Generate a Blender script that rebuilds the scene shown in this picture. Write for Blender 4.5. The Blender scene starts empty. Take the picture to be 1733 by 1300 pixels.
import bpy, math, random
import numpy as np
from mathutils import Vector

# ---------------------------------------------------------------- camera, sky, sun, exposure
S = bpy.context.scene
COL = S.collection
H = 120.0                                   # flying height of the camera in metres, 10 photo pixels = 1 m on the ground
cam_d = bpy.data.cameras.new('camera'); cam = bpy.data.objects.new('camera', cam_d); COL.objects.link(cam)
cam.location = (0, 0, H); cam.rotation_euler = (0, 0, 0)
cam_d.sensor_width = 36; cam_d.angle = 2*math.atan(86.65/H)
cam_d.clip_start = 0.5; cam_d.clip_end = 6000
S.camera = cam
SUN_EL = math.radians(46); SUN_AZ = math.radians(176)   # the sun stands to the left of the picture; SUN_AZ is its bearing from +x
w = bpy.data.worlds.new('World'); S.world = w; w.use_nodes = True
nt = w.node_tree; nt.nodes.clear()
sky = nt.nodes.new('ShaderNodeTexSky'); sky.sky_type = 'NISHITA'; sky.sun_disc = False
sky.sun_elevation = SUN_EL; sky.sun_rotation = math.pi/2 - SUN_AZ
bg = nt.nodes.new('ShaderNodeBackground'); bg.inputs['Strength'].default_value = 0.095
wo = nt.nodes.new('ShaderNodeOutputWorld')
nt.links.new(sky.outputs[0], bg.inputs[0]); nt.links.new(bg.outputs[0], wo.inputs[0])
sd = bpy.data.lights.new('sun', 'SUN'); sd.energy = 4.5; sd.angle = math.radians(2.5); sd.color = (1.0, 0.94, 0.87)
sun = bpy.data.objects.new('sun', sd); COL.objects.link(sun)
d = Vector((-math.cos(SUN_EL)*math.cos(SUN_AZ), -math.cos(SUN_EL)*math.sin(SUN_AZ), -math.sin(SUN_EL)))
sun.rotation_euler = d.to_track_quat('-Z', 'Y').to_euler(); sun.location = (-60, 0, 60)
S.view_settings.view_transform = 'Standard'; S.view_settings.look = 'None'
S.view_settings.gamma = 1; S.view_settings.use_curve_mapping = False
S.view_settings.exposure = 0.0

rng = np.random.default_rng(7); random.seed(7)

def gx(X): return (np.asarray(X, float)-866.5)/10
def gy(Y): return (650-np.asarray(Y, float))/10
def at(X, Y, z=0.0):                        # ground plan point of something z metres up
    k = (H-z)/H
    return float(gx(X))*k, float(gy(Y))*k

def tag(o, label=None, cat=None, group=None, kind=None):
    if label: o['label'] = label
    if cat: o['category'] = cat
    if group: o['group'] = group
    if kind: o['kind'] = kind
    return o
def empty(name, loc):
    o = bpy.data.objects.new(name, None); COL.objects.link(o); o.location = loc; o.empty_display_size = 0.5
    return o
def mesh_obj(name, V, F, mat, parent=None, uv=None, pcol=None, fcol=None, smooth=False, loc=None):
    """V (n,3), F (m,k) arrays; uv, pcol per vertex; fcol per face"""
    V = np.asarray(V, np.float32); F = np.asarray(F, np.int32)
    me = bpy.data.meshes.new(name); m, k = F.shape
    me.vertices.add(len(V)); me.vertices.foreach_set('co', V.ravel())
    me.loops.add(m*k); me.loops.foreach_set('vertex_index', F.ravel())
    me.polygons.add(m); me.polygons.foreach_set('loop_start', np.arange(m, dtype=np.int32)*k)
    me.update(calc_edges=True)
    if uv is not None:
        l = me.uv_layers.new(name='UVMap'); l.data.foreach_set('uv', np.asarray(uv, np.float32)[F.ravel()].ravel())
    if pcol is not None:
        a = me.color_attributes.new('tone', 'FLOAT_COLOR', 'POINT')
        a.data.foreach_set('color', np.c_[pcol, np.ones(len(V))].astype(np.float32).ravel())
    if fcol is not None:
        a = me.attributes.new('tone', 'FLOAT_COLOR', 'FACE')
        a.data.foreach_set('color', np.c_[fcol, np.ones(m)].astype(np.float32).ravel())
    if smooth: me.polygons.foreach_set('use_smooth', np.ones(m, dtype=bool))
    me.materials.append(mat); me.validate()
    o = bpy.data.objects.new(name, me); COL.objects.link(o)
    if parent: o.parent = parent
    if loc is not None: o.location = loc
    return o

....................

Each line containing "picture" counts once; state the total number of such lines and nothing else.

_Result for this exercise_
2